The Favourite: ****
I have no ambition.
I started my first full-time job with health insurance in 2001. For eighteen straight years, I have had the exact same career goal: keep my job.
Over the years, co-workers have asked me – in confusion – why I don’t want more. Those same co-workers tend to get disappointed and frustrated and leave the company.
Other ambitious people in my office got everything they wanted but found that promotions and power didn’t make them any happier.
Emma Stone stars as Abigail: the most ambitious person at the court of Queen Anne of England.
Abigail has noble blood and a proper education. But her family fell on hard times. By the time we meet her in 1708, Abigail is fortunate just to land a job as a palace maid.

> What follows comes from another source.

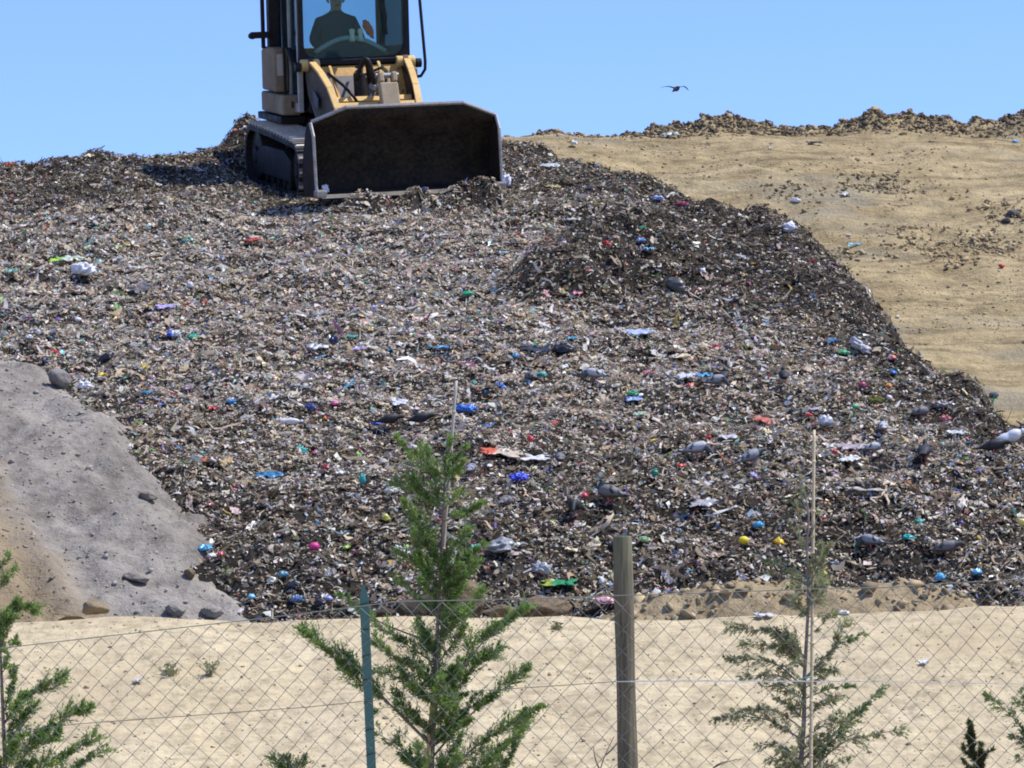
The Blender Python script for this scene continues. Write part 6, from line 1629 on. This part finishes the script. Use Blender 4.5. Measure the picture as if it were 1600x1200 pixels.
# small litter on the bare hillside and the bank
for px, py, w_px, h_px, kind, col, nm, lab in [
 (1243, 313, 17, 9, 'bag', (0.72, 0.72, 0.78), 'plastic_bag', 'white bag on the bare earth above the dark lobe crest'),
 (1565, 416, 9, 7, 'ball', (0.50, 0.05, 0.05), 'ball', 'small red ball on the bare hillside'),
 (1586, 221, 13, 6, 'bag', (0.10, 0.36, 0.62), 'plastic_bag', 'blue scrap below the ridge at the right edge'),
 (1046, 212, 24, 9, 'film', (0.46, 0.50, 0.46), 'plastic_film', 'pale grey green sheet lying on the ridge'),
 (893, 222, 11, 4, 'strip', (0.62, 0.42, 0.06), 'plastic_strip', 'yellow strip on bare earth at the left end of the ridge'),
 (1321, 305, 12, 5, 'film', (0.66, 0.64, 0.60), 'paper_sheet', 'white paper scrap in the middle of the bare hillside'),
 (1326, 368, 9, 5, 'bag', (0.68, 0.68, 0.70), 'plastic_bag', 'white scrap on bare earth above a blue strip'),
 (1335, 384, 20, 5, 'strip', (0.16, 0.34, 0.42), 'plastic_strip', 'dusty blue strip on the bare earth'),
 (1402, 495, 8, 5, 'bag', (0.74, 0.74, 0.78), 'plastic_bag', 'tiny white scrap on the lower bare hillside'),
 (1204, 233, 5, 3, 'sheet', (0.74, 0.74, 0.74), 'paper_sheet', 'speck of white paper below the ridge'),
 (1553, 617, 15, 10, 'clump', (0.17, 0.165, 0.165), 'stone', 'grey stone on bare earth beside the right rubbish edge'),
 (1583, 332, 26, 14, 'clump', (0.10, 0.10, 0.10), 'stone', 'dark grey stone heap at the right edge of the hillside'),
 (1572, 345, 16, 9, 'clump', (0.05, 0.055, 0.065), 'stone', 'smaller blackish stone beside the dark grey stones'),
 (1273, 224, 20, 5, 'strip', (0.10, 0.085, 0.06), 'stick', 'short dark stick lying below the ridge')]:
    p = hit(px, py + h_px * .4, hill_h); k = p.y / F
    i += 1
    V, T_ = shape(kind, w_px * k * 1.1, h_px * k * 0.9, 500 + i)
    o = mk(nm, V, T_, col, 0.4, 0.12, 700 + i, kind != 'clump', 'bag' if kind != 'clump' else 'clod')
    o.location = p + Vector((0, 0, 0.01)); o.rotation_euler = (R(10), 0, R((i * 53) % 40 - 20))
    tag(o, lab, nm.replace('_', ' '))
for px, py, w_px, h_px, kind, col, nm, lab in [
 (1443, 1038, 13, 5, 'film', (0.78, 0.78, 0.76), 'paper_scrap', 'bright white paper scrap on the pale bank right of the sparse sapling'),
 (216, 1066, 14, 5, 'film', (0.66, 0.64, 0.58), 'paper_scrap', 'off white scrap on the pale bank below two weeds'),
 (1318, 958, 22, 9, 'bag', (0.74, 0.72, 0.66), 'paper_scrap', 'crumpled cream paper on the bank crest right of the sparse sapling'),
 (1193, 964, 26, 5, 'film', (0.74, 0.74, 0.76), 'paper_scrap', 'flat white sheet on the bank crest left of the sparse sapling'),
 (1283, 952, 18, 7, 'film', (0.62, 0.64, 0.76), 'paper_scrap', 'pale lilac film on the bank crest by the sparse sapling')]:
    p = hit(px, py + h_px * .4, ground_h); k = p.y / F
    i += 1
    V, T_ = shape(kind, w_px * k, h_px * k * 0.9, 500 + i)
    o = mk(nm, V, T_, col, 0.5, 0.08, 700 + i)
    o.location = p + Vector((0, 0, 0.005)); o.rotation_euler = (R(8), 0, R((i * 53) % 40 - 20))
    tag(o, lab, 'paper scrap' if 'film' not in lab else 'plastic film')

# ------------------------------------------------------------------ boulders
def boulder(px, py, wpx, hpx, surf, mat, lab, seed, dist=None, nm='boulder', tilt=0):
    p = hit(px, py + hpx * 0.45, surf) if dist is None else at(px, py + hpx * 0.5, dist)
    k = p.y / F
    r = np.random.default_rng(seed)
    V = ICO4[0] * 1.0
    s = np.zeros(len(V))
    for _ in range(10):      # flat broken faces
        d_ = unit(r.normal(size=3)); q = V @ d_; c_ = r.uniform(0.62, 0.9)
        V = np.where((q > c_)[:, None], V - d_[None] * (q - c_)[:, None] * 0.85, V)
    V = V * (1 + 0.22 * fbm(V[:, 0] * 1.7 + V[:, 2] * 1.7, V[:, 1] * 1.9 - V[:, 2] * 1.3, seed, 5, 0.6))[:, None]
    V = V / np.abs(V).max(0) * np.array([wpx * k / 2, wpx * k * 0.42, hpx * k * 0.56])
    o = link(nm, np_mesh(nm, V, ICO4[1]), M[mat], smooth=True)
    o.location = p + Vector((0, 0, hpx * k * 0.42)); o.rotation_euler = (0, R(tilt), R((seed * 29) % 40 - 20))
    return tag(o, lab, nm, 'earth boulders at the foot of the slope' if surf is None else None)
boulder(726, 930, 70, 60, None, 'rock', 'large brown earth boulder right behind the dense sapling', 3, 36.6)
M['rock_dark'] = soil('boulder_dark', [(0.3, (0.055, 0.045, 0.035)), (0.5, (0.085, 0.07, 0.052)), (0.7, (0.12, 0.10, 0.075))], 3.0, 12.0, None, 0.8, 0.04)
boulder(655, 948, 96, 44, None, 'rock_dark', 'dark low boulder behind the dense sapling, left of the brown one', 4, 36.2)
boulder(850, 948, 92, 40, None, 'rock', 'wide low tan boulder left of the wooden post', 6, 36.4)
boulder(780, 955, 60, 22, None, 'rock', 'flat tan lump between the two brown boulders', 7, 36.0)
boulder(600, 958, 40, 16, None, 'rock_dark', 'small dark lump at the foot right of the teal post', 8, 36.0)
boulder(92, 592, 42, 30, any_h, 'rock_grey', 'large grey boulder on the top edge of the ash heap', 9, tilt=18)
boulder(296, 897, 20, 16, grey_h, 'rock', 'small tan stone on the grey ash heap near the rubbish', 10)
boulder(274, 952, 34, 22, grey_h, 'grey', 'rounded grey brown boulder at the foot of the ash heap', 11, tilt=20)
boulder(332, 957, 38, 18, grey_h, 'grey', 'broken grey slab at the foot of the ash heap beside the rubbish', 12)
boulder(232, 775, 30, 14, grey_h, 'grey', 'flat grey slab jutting from the ash heap edge over a dark hollow', 13, tilt=12)
boulder(148, 950, 48, 20, grey_h, 'grey', 'brown earth lump on the left foot of the ash heap', 16)
boulder(215, 905, 46, 14, grey_h, 'grey', 'long clod lying in a groove of the ash heap', 18, tilt=14)

# ------------------------------------------------------------------ weeds on the bank
M['weed'] = paint('dry_weed_green', (0.20, 0.22, 0.10), (0.30, 0.26, 0.14), 0.6, 0.8)
for j, (px, py, hp, lab) in enumerate([(266, 1046, 26, 'small dry green weed on the pale bank, left of two'), (327, 1044, 30, 'small dry green weed on the pale bank, right of two'), (869, 978, 14, 'tiny weed near the bank crest left of the wooden post')]):
    p = hit(px, py + hp * .4, ground_h); k = p.y / F
    m = MB(); r = np.random.default_rng(40 + j)
    for q in range(26):
        az, el = r.uniform(0, 6.28), r.uniform(0.5, 1.4); L = hp * k * r.uniform(0.5, 1.1)
        d_ = Vector((math.cos(az) * math.cos(el), math.sin(az) * math.cos(el), math.sin(el)))
        b0 = Vector((r.normal() * .012, r.normal() * .012, -0.005))
        m.tube([b0, b0 + d_ * L * .5, b0 + d_ * L + Vector((0, 0, -0.15 * L))], [0.0028, 0.0022, 0.0006], 4)
        for _ in range(3):
            t = r.uniform(.4, 1); c_ = b0 + d_ * L * t; s_ = Vector(r.normal(size=3)) * 0.012
            m.add([c_, c_ + s_ + Vector((0, 0, .008)), c_ + s_ * 1.6, c_ + s_ + Vector((0.004, 0, -.004))], [(0, 1, 2, 3)])
    o = m.build('weed', M['weed']); o.location = p
    tag(o, lab, 'weed', 'weeds on the pale bank')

When she discovers that Queen Anne is having a secret affair with Sarah, the Duchess of Marlborough (Rachel Weisz), Abigail sees a golden opportunity.
While “The Favourite” is a bit too weird, dark, and artsy to be Best Picture, all three leading ladies have a solid chance of winning Oscars for their performances.
Olivia Colman sheds all vanity to play a truly disgusting version of Queen Anne. She is gluttonous, gout-ridden, and self-loathing. When she’s depressed, she has epic tantrums. And yet, Anne isn’t a royal joke; she’s a real middle-aged woman with a ton of responsibility and a sincere commitment to ruling well.
Rachel Weisz’s Sarah is the mean girl of the palace. She always has a clever comeback or a vicious putdown. The duchess has bullied herself to the top, becoming the Queen’s most influential advisor.
But Sarah’s downfall is her humanity and restraint. From Sarah, we learn that an ambitious person should smile meekly at her enemies and then destroy them without mercy. The worst thing to do is to make loud threats that you don’t have the stomach to follow through on.
Abigail never makes that mistake. I didn’t think that Emma Stone could act and she proved me wrong in a big way. Stone uses her sweet-girl image to make Abigail’s viciousness feel even more shocking.
The ending to “The Favourite” is powerful and perfect. Abigail – the meek little scullery maid who we have been rooting for the entire movie – has achieved every one of her lofty ambitions. And success has made her desperately, desperately miserable.